Thursday, April 30, 2009

Commentary Outline

Passage W

-Thesis: John Reed uses imagery, tone, and diction to show the horrors of war.

-John Reed's use of gruesome imagery shows how horrible war can be.
-"bandaged around the head"
-"arms in slings"
-"groaning heaps of arms and legs"

-John Reed's diction shows how terrible war can be.
-Use of words with negative connotations

-John Reed's development of a sombre tone also contributes to the horrors of war.
-tone developed through the imagery and diction


Paper 2 Questions

May 2001, Question B: Say what the titles of some individual works you have studied indicated to you at the outset. In what was were your first impressions reinforced or altered as you read and explored each work?

Translation: What did you think abouts the books after just reading the titles? How did your first impressions change?

I'm not really sure what element of fiction this is addressing, though maybe forshadowing seeing as it asks about what you thought would happen later in the book.

I would use As I Lay Dying, and, The Metamorphosis because those titles kind of gave me a certain idea about the book, whereas The Bluest Eye for example didn't really give me an idea where the book was headed.

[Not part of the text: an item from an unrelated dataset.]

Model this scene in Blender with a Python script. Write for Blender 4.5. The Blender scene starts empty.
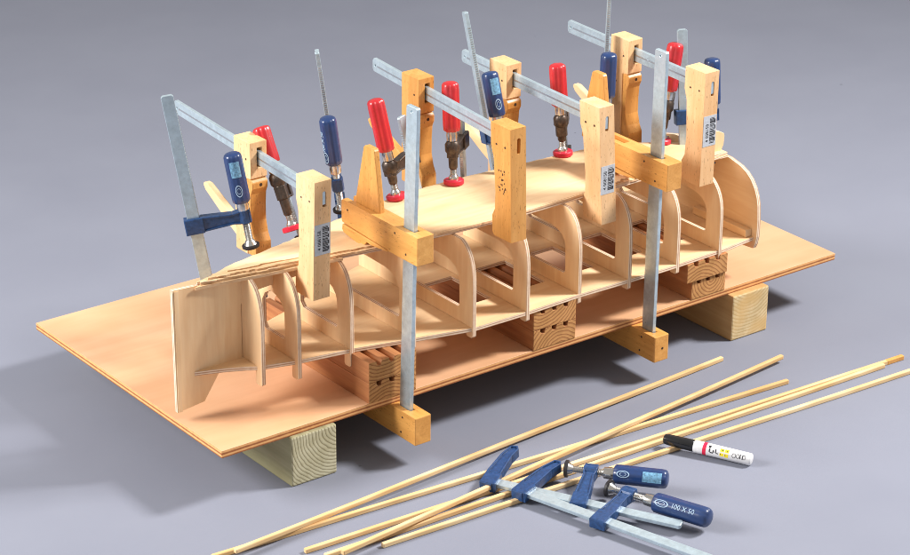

May 2003, Question B: To what extent would you agree that plot should be valued more highly than style in the novel and short story? In your answer you should refer to two or three novels or short stories you have studied.

Translation: Which is more important, Plot or Style?

Obviously the elements of fiction dealt with here would be plot and style.

I would use As I Lay Dying, and The Metamorphosis, because I think those had the most intersting styles.

Wednesday, February 25, 2009

Renard Roux

In Red Fox, Atwood uses the motif of hunger in order to show that there is no such thing as "virtuous poverty."

In the fifth stanza, this is especially obvious. The speaker says, "Hunger corrupts, and absolute hunger corrupts absolutely," implying that none, not even the most virtuous of us, would remain virtuous in the face of death. The speaker goes on to say, "Of course there are mothers, squeezing their breasts dry, pawning their bodies, shedding teeth for their children." This is seemingly contradictory to what the speaker says previously, after all, what is more virtuous than a mother doing every last thing she can in order to feed her starving children? However, the speaker goes on to say, " Or that's our fond belief. But remember-Hansel and Gretel were dumped in the forest because their parents were starving." This clearly shows that there is no such thing as "virtuous poverty." Even though parents want to protect and provide for their children, there's a point where it is no longer possible, and they have to let the children fend for themselves.

Whether the fact that "absolute hunger corrupts absolutely," or that "Hansel and Gretel were dumped in the woods because their parents were starving," the motif of hunger in Red Fox shows that there is no such thing as "virtuous poverty."

Friday, February 13, 2009

Bullets Don't Take Bribes, They Shoot S***

In From the Frontier of Writing, Seamus Heaney develops a conceit in order to show the pressures and dificulties of writing. Heaney develops this conceit through the comparison of writing and the process of writing with images like guns and troops.
There are many ways to interpret exactly what part of the writing process Heaney is writing about, but personally, I think that he is writing about the process of trying to be published. In the sixth stanza Heaney writes "the marksman training down out of the sun upon you like a hawk." I took this as the marksmen being an editor of sorts, just waiting to dive out of the sky and rip your work to shreds. I imagine that this would be a very stressful and difficult time for a writer, having to stand in front of this person who is almost just about playing god with the piece that you've undoubtedly spent quite a while on. And even after you've made it past the editor, you're not out of the woods yet, you still have to walk past "armor-plated vehicles" and "the posted soldiers". These images again show the pressures of trying to be published because even once you've gotten published, the publisher's eyes are still on you, just waiting for your next piece so that they can rip that apart as well.

Thursday, January 29, 2009

The Sun Rising

The Sun Rising by John Donne is filled with many images, especially images of power. Donne uses these images to show that the power of love is even greater than the power of the sun. He does this by comparing these images of power to the love shared between the speaker and his lover. Donne writes "To warm the world, that done in warming us." This shows how the speaker views love, because if the sun's job is to warm the earth, its work is finished as long as he and his lover are warm.
Another way that Donne shows the power of love is through the tone of the poem. Almost immediately, there is a distinct, scolding tone towards the sun. The speaker has just been woken up, and scolds the sun, calling it the chider of "late schoolboys, and sour prentices." As the poem moves on, the speaker's tone changes to a more dismissive tone, as if to tell the sun to go on and leave them alone because their love is much more important than the sun.